At the Euronews-led panel, experts described this shift as one of the most significant technological transformations facing the energy sector.
They insist that modern, smart pipelines can provide real-time awareness, predictive maintenance, leak detection, and operational optimisation, creating what industry leaders describe as an intelligent infrastructure ecosystem.
However, speakers at the forum also warned that the industry faces a deeper challenge alongside the ageing infrastructure: the people who know how to manage it are leaving.
“We believe there is a silver tsunami happening in our industry,” said Gaurav Singh, Head of Integrity Management Systems for Europe at ROSEN.
Experienced engineers and specialists are retiring, while fewer young professionals are entering the sector. So, there is a concern that decades of practical knowledge built through field experience will be lost.
“If we don’t utilise that knowledge, we’re losing 80 years of experience that has been built over time,” Singh told Euronews.
For Singh, digitalisation is about preserving the accumulated expertise on which technology depends.
AI relies on historical data and accumulated knowledge to recognise patterns and generate accurate predictions. Without that knowledge base, machine-learning systems become significantly less effective.
“Knowledge is data,” Singh explained. “It feeds into the system and helps create the efficiency around these new digital solutions.”
Companies such as ROSEN are already building vast data warehouses containing information from more than 26,000 inspection runs, billions of recorded anomalies and millions of kilometres of inspected pipelines.
That information can then be used to train predictive models capable of identifying corrosion risks, estimating the condition of uninspected pipelines and supporting future decision-making.
Security, resilience and trust
The growing dependence on digital systems raises its own questions.
As experienced workers retire and their expertise is encoded into software, operators risk becoming dependent on tools they no longer fully understand — a development debated across aviation, healthcare, defence and manufacturing.

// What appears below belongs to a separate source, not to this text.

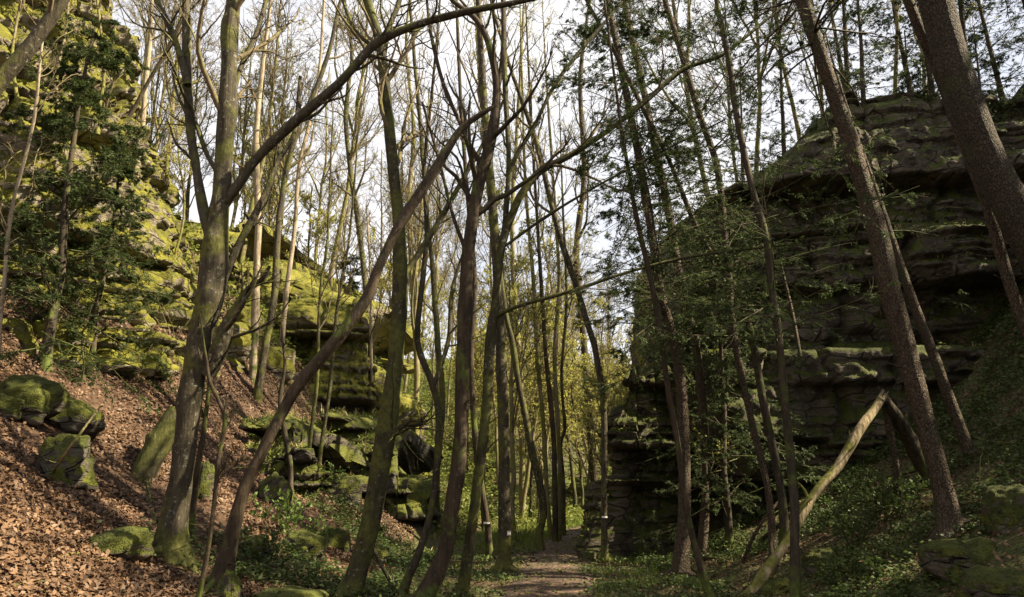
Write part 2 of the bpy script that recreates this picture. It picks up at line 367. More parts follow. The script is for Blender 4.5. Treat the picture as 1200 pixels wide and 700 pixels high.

Christopher Wiig, Vice President of Energy Transition at ABB Energy Industries, believes the answer lies in balance.
“The fear that machines will take over has existed since the Industrial Revolution,” he told Euronews.
Rather than replacing people, he argued, digital systems should support them. “We actually need more people to do more jobs than we currently have the capability to do,” Wiig said.
The conversation around smart pipelines extends far beyond maintenance to include security, resilience and trust.
“I think there are three aspects mainly to look into,” said Wiig. “Personnel security, physical security and cyber security.”
“In the end, it’s about financial benefits,” he said.
Major energy corridors such as the Baku-Tbilisi-Ceyhan pipeline and the Southern Gas Corridor are critical components of international energy security, carrying oil and gas across thousands of kilometres to global markets.
Industry forecasts suggest that smart pipeline investment across the region could reach $2.4 billion (€2bn) by 2030, while predictive analytics may reduce operating costs by up to 30%.